On June 26, the Bank for International Settlements (BIS) released its annual report, asserting that stablecoins cannot be considered money. This position has stirred significant discussions within the crypto community.
Stablecoins and Their Status in the Financial System
Stablecoins, like USDT and USDC, play an important role in the crypto ecosystem, being used for cross-border transfers and in DeFi. However, BIS questions their status as mediums of exchange with the declaration: “Stablecoins are not money.”
Criteria Where Stablecoins Failed Testing
BIS defines three criteria for money status: singleness, elasticity, and integrity. Stablecoins do not meet these criteria: they do not provide uniform value and have limitations in elasticity, as well as insufficient compliance with norms and risk control standards.

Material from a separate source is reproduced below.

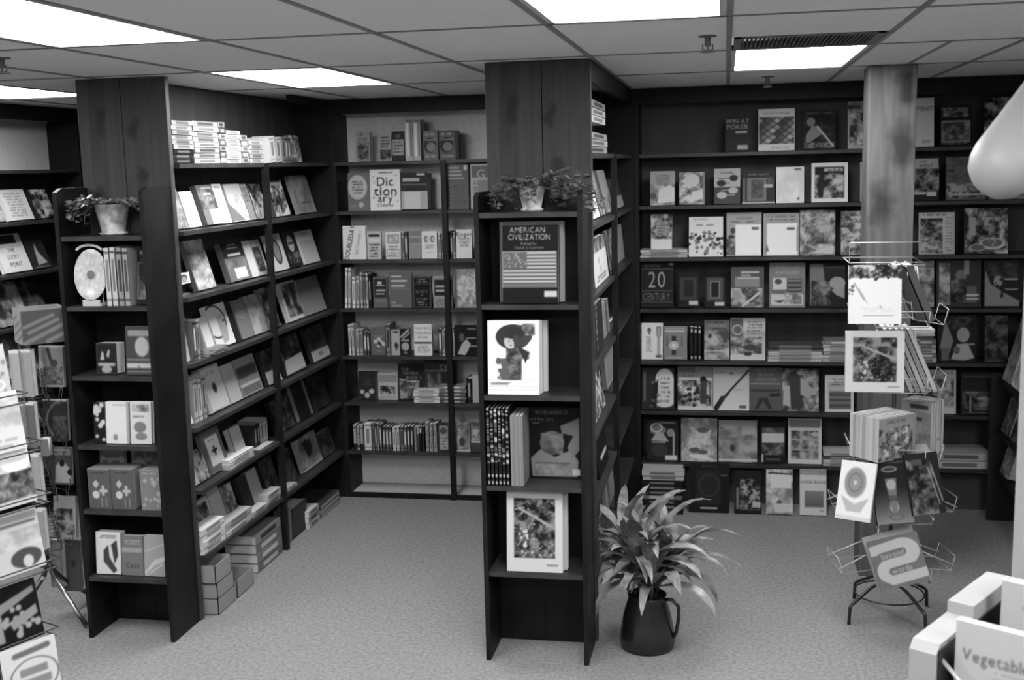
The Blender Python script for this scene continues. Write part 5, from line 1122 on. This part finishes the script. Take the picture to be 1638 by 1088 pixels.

Future of Stablecoins and Development of CBDCs
BIS emphasizes the advantages of tokenization based on central bank reserves and government obligations. While stablecoins may not represent an ideal form of money, BIS advocates for the development of Central Bank Digital Currencies (CBDCs) as a safer alternative.
Stablecoins might not be recognized as official money, but their use continues to grow, especially in high-inflation economies. They fulfill a vital role in financial inclusion, allowing individuals without access to traditional banking services to protect their assets and conduct quick transactions.